Pino suona, canta, si diverte e realizzando che poteva guadagnare di più adesso con la sua passione, lascia il lavoro in edilizia – più massacrante – per occuparsi a livello professionistico solo di musica.
Gira a quel punto non solo l’Italia ma tuta l’Europa e il fatto di poter cantare facilmente in tre lingue lo aiuta a farsi conoscere ed apprezzare meglio. Locali come l’Astoria di Milano, Capo Nero nel ponente ligure o i più noti locali di Roma, Torino e Venezia lo portano a soggiorni anche prolungati in città diverse.
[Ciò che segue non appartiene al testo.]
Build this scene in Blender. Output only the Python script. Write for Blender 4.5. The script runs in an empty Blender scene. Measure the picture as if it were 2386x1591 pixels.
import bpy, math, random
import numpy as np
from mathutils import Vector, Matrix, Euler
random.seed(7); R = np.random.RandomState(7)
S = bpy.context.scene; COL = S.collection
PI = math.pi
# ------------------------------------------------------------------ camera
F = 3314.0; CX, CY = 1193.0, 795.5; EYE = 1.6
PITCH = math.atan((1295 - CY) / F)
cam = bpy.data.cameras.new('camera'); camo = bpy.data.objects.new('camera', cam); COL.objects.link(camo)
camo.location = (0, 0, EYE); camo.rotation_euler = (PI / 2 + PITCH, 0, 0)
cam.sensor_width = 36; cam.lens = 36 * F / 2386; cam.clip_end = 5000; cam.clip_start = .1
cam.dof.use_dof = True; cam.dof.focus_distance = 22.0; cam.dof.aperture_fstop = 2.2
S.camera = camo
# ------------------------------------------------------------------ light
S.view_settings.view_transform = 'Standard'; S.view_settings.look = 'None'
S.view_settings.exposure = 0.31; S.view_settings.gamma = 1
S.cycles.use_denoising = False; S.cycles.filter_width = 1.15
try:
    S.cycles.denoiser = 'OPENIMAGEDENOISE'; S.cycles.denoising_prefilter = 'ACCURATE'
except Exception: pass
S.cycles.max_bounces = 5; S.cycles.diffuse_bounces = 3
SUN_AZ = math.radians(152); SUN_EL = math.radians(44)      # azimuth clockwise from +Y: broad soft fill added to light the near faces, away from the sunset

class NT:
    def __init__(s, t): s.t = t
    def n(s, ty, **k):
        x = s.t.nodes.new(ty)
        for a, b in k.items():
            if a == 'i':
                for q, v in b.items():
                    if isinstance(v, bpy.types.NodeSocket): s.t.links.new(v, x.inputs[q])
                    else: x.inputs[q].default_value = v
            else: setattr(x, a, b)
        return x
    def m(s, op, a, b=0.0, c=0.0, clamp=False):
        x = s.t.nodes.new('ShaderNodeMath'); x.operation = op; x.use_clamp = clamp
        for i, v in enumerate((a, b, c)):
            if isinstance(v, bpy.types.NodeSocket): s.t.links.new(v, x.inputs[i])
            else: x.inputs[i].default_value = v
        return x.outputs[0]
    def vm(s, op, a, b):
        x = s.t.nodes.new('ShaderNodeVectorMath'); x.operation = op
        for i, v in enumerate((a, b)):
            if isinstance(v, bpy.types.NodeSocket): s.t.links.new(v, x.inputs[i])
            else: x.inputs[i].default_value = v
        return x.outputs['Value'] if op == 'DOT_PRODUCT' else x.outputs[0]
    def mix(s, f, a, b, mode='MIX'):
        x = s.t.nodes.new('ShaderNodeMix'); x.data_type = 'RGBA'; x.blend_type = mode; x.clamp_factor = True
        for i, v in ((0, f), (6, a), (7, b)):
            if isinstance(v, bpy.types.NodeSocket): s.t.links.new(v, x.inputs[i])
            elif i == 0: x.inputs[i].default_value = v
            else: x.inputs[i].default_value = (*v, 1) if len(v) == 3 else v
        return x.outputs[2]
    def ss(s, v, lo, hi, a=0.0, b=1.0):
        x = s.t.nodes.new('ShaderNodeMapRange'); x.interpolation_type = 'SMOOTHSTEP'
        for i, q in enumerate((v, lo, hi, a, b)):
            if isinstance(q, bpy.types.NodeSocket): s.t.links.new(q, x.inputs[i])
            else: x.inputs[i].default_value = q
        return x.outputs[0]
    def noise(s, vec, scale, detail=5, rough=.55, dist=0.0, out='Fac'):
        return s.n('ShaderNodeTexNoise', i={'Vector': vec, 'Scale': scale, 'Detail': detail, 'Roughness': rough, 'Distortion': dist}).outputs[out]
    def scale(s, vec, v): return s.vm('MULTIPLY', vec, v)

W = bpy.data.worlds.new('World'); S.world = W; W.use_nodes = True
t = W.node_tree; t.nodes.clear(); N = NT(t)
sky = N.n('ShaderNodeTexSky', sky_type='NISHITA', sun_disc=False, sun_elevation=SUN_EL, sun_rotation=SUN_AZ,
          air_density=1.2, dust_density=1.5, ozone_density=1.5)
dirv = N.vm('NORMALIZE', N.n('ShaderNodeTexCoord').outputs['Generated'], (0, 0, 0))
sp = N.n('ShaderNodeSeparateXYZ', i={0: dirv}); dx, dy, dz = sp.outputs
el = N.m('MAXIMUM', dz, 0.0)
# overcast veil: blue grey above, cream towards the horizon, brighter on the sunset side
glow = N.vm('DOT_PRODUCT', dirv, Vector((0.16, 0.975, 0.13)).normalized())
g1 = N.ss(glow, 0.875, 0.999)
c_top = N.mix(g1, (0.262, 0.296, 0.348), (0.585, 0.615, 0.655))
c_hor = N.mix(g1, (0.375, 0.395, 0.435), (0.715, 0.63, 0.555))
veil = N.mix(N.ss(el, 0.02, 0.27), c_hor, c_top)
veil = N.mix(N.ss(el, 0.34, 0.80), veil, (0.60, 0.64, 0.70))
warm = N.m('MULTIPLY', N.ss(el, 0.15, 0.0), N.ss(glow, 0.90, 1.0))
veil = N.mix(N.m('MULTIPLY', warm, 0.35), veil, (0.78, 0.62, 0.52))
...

Ma Milano resta nel suo cuore, dove ha cominciato e dove ritrova qualche anno dopo un Celentano ormai affermato e che ricordandosi di lui gli fa la “propostina” come i fratelli Celentano usavano fare ad artisti più o meno amici o conoscenti e che dimostravano talento e primi successi: la proposta è quella di entrare nel loro “clan”, nome dato alla casa discografica fondata da Adriano allo scopo inizialmente di garantire i diritti dei musicisti aderenti, riparati all’ala protettrice del grandissimo successo del molleggiato.
In realtà e per quanto l’ispirazione di questo clan fosse coinvolgere amici musicisti e scoprire anche nuovi talenti, ispirandosi in una certa misura al Rat Pack di Frank Sinatra, si cominciava a vociferare intorno ad operazioni poco “cortesi” se non addirittura da citazione in giudizio (noto il caso Don Bucky contro Celentano finito pure in tribunale).
Pino non accetta da subito e con fermezza ma senza polemiche, ringrazia Celentano e ancora molti anni dopo dirà ad amici e conoscenti che non se ne è mai pentito anche se l’adesione al clan avrebbe potuto essere, forse, un trampolino per un più rapido e grandissimo successo.
Dal 1969 ai giorni nostri Pino sembra avere davvero la lava dell’Etna al posto del sangue per quante iniziative prende e per le sue scelte di vita: all’apice del suo successo come musicista professionista, conosce in un locale a Saint Moritz dove si esibisce, quella che diventerà sua moglie e con la quale avrà 3 figli.
Comincia a essere stanco delle tournée che lo portano sempre più all’estero e meno in un Italia che sta già cambiando e che non è più tanto interessata alla grande musica dal vivo. Gli organici si riducono e le occasioni per esibirsi anche, con grande suo rammarico (ma aggiungerei con grande rammarico ancora oggi di tanti validi musicisti che continuano a trovare difficoltà e paradossalmente proprio nel nostro paese detto “culla del bel canto”).
L’estero è più ricettivo e continua a gradire.
La svolta arriva sul finire degli anni ’70 :
Pino decide di fermarsi e di dedicarsi ad alcune attività commerciali (bar, ristoranti, piccoli alberghi). Smette di suonare strumenti “faticosi” come i fiati e passa nel tempo libero ad eventi solo occasionali in cui spesso da solista canta e suona la chitarra o il pianoforte (strumento che avrebbe voluto studiare molto meglio, il che resterà un suo grande rammarico in parte sopito dall’averlo fatto conoscere ai suoi figli).
A parte una breve parentesi di un biennio negli anni ’80 accettando per un texano un lungo ingaggio negli Stati Uniti – dove il più delle volta canta durante magnifiche feste in ville da favola – produce e distribuisce in seguito un disco raccolta dei suoi maggiori successi di repertorio e oggi conduce una vita difficile da pensionato ( i tanti anni da commerciante non sono stati sufficienti a maturare il diritto ad una pensione, cosa vergognosa in un paese che si dice democratico e può ringraziare solo e proprio il minimo – comunque di importo insufficiente – della pensione maturata negli anni in cui è stato musicista professionista).